A Crucible Moment also points to the role that reciprocal campus-community partnerships already are playing in many communities. It calls for a dramatic expansion of such partnerships, and for students’ civic learning in college to be directly connected to these “real-world” efforts to solve civic problems in our communities.

A set of national roundtables organized to develop the content of A Crucible Moment and the planning behind the January 10 White House forum have brought these civic-minded leaders together to set goals, plan strategy, and launch a long-term coordinated effort to make the level of civic learning and democratic engagement both pervasive and a point of national pride.

Colleges and universities cannot solve the nation’s civic recession alone, any more than they can reverse our economic recession alone. But a flourishing economy requires many of the same capacities that support vibrant citizen involvement. We do not have to jettison our commitment to civic learning in order to prepare students for success in the knowledge economy. A twenty-first-century education can and should build those capacities of mind and heart that foster innovation and productive problem solving wherever they are needed—in the workplace, in our communities, and in the crosswalks that embed the economy in our democracy.

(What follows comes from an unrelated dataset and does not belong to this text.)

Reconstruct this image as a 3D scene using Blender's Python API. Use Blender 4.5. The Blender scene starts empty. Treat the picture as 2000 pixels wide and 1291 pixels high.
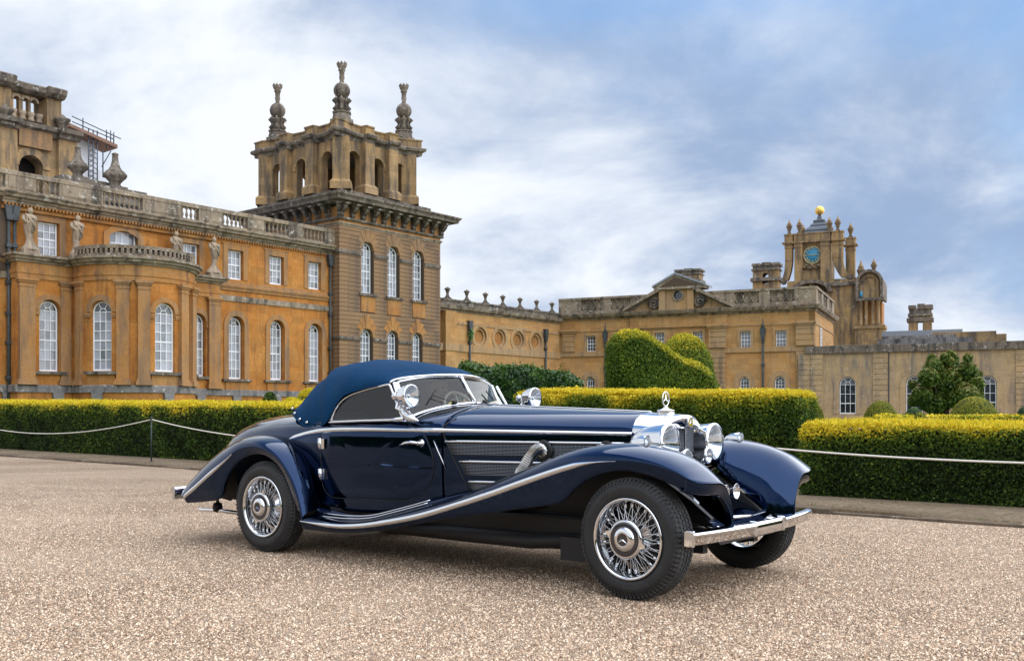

The heart of a vibrant democracy and economy is educated, engaged citizens who are able to make wise and responsible choices for their families, their communities, and the larger society (globally as well as locally envisioned). All of America’s colleges and universities—public and private, two-year and four-year—must help to prepare these engaged citizens and, thereby, help as well to reinvigorate our dispirited democracy.

I encourage readers to peruse A Crucible Moment and to become part of the broad-based effort to reconnect education with democracy’s future.